Now what to do? It seems odd to find myself at a point, where I have some wonderful opportunities in the near future. This also means that I'll have to make some choices about what I do. None of the options are bad, and all of them would allow me to follow my passion in helping others. It just so happens that I need to start thinking about it now. I would love to pretend that I can be super woman, put on my cape and do everything, but I know that it would not be healthy for me. Self-care is something I must keep in mind if I am to do things well. I am thrilled to know that I have a choice of what I can do and I am far from deciding on what that might look like.
Anyway, who says that I can't do more than one.
I do know that I will need to be more in tune with myself and listen to my heart. The challenge comes in knowing that I'll have to put somethings on the back burner for awhile. I am not very good at this, as I like to complete the things I have started and sometimes I find it difficult to pick up a project and move forward with it after I have lost some of the momentum.
It does feel good to know that my hard work is starting to pay off, and there is apart of me that is pinching myself, because I never believed I would be able to accomplish the things I have.

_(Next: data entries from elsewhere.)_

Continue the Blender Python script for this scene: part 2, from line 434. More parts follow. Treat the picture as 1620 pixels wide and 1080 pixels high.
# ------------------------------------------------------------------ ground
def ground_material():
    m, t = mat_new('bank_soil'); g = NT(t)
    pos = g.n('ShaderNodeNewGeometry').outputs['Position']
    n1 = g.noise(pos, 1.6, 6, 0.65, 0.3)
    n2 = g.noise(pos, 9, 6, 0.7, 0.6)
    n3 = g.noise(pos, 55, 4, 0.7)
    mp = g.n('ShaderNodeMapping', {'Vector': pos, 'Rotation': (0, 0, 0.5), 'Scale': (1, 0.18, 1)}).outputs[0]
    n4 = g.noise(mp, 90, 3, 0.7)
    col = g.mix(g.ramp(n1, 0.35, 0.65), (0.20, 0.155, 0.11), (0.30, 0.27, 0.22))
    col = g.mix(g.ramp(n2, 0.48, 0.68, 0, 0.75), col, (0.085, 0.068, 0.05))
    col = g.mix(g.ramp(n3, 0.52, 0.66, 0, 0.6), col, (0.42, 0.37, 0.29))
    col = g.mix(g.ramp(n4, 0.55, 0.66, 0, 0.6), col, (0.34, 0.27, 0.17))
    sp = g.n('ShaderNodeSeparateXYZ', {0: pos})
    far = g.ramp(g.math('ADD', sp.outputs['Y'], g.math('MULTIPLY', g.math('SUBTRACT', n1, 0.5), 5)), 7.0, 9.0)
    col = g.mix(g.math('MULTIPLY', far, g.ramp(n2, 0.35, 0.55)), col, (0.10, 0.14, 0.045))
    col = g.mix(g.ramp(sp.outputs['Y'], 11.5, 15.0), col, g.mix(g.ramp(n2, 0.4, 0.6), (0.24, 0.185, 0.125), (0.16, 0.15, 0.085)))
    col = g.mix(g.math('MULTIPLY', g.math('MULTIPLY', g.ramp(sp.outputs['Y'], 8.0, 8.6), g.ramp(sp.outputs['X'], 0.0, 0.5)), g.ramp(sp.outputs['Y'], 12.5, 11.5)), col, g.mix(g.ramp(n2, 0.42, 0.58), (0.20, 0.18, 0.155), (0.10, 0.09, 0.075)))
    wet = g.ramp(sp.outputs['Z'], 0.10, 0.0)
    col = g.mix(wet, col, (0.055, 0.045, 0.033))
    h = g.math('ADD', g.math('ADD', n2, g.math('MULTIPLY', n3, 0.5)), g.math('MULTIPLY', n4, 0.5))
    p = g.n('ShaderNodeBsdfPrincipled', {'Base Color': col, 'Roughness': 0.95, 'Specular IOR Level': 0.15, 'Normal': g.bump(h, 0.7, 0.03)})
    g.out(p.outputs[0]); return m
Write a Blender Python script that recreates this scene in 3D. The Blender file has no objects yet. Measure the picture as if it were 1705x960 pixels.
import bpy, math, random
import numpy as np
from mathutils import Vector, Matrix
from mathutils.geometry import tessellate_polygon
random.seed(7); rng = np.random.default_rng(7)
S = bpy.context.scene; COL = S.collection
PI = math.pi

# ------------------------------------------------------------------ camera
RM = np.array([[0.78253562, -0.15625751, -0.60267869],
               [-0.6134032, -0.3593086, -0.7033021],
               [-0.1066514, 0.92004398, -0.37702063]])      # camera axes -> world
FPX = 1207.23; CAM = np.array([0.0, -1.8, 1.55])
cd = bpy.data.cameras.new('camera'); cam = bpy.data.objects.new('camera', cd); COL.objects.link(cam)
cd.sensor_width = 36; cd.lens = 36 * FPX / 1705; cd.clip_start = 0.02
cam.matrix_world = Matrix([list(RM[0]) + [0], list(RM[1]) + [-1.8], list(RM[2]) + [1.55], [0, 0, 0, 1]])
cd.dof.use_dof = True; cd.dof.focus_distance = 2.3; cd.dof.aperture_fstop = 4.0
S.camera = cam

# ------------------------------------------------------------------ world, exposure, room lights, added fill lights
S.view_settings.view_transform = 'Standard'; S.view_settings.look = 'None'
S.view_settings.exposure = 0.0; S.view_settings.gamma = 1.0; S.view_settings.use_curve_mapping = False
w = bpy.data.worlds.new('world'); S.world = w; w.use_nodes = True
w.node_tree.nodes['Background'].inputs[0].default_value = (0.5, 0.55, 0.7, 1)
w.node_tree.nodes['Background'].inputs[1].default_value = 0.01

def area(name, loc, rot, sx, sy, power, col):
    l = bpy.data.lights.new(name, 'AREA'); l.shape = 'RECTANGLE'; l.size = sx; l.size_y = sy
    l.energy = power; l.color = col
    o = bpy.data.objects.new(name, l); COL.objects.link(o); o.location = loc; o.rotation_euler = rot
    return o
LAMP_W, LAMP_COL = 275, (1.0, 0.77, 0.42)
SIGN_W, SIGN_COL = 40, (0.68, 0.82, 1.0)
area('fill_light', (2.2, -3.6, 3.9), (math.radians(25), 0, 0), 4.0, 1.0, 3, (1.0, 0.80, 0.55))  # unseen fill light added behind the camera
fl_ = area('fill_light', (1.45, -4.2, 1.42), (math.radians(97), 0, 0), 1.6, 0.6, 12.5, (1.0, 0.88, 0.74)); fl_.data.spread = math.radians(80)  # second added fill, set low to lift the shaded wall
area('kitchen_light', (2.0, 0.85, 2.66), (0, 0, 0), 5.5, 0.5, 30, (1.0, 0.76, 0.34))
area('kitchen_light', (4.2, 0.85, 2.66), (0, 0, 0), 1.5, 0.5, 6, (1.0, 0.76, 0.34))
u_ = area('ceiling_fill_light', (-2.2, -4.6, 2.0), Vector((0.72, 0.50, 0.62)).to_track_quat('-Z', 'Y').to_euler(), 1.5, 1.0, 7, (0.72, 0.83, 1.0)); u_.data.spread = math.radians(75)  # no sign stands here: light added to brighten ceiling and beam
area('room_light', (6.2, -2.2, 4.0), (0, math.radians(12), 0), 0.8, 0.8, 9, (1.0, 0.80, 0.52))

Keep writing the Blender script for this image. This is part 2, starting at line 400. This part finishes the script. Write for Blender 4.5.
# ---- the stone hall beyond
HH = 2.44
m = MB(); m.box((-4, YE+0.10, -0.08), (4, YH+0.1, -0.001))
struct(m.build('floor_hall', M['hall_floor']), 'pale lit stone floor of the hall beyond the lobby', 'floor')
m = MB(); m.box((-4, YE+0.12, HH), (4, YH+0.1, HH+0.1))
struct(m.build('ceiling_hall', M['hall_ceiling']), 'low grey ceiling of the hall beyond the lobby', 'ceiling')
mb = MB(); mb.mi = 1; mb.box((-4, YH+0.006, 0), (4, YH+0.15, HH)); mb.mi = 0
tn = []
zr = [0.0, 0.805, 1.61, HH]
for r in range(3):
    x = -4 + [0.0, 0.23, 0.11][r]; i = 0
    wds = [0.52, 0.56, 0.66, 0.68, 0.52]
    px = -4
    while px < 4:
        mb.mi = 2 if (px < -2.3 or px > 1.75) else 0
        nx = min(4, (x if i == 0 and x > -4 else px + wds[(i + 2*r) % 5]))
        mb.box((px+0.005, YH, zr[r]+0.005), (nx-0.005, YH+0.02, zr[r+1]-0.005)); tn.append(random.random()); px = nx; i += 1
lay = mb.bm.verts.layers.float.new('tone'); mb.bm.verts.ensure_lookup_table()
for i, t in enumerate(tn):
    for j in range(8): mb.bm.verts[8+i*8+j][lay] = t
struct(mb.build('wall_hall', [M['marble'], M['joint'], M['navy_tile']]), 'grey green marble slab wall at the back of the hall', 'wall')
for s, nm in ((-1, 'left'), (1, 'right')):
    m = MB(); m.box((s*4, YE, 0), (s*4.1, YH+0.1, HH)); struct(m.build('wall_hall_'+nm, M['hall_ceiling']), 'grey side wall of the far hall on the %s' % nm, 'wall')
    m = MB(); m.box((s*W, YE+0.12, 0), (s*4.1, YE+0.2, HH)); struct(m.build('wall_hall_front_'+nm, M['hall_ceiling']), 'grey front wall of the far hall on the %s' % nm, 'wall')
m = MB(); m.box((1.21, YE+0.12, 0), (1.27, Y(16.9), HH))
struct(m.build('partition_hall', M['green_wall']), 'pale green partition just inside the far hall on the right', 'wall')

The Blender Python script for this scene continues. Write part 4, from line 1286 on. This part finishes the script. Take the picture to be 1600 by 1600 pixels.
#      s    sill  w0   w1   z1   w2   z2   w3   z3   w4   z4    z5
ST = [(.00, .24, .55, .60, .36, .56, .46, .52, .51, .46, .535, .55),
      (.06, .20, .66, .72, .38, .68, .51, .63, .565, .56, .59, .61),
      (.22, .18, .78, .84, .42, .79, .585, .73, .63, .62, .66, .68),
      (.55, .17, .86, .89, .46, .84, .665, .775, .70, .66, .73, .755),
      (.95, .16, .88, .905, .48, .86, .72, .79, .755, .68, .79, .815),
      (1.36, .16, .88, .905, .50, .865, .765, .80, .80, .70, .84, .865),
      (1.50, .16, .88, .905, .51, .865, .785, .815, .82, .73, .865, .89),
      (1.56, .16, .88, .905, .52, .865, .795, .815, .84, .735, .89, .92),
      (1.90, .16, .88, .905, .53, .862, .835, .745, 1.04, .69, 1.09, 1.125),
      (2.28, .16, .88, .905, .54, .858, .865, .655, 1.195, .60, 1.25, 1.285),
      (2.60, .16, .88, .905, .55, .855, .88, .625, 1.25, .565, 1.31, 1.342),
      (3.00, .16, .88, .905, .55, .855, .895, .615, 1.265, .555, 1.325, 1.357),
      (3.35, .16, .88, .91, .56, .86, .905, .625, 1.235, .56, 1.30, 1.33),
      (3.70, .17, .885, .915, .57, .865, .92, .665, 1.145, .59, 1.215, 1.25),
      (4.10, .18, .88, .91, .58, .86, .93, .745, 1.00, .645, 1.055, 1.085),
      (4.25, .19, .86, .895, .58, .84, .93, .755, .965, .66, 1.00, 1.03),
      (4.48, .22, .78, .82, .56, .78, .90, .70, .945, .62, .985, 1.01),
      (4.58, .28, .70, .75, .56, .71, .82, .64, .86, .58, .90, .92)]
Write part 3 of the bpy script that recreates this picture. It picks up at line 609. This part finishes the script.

As someone who lives with a serious mental illness there is not always a lot of support or encouragement to dream big. I am indeed very luck to have people in my life who see the value not only in me as a person but, also in my lived experiences. I think one of the challenges I am trying to get ahead of by thinking about all of this now is, learning to believe in myself enough to know that I can do anything, and that includes dreaming big.
Getting rid of old behaviors like, self doubt, self destruction, and just in general screwing things up before they get to good, are what I need to work on. Until then I'll just keep reminding myself that if others believe in me then I should trust and believe in me.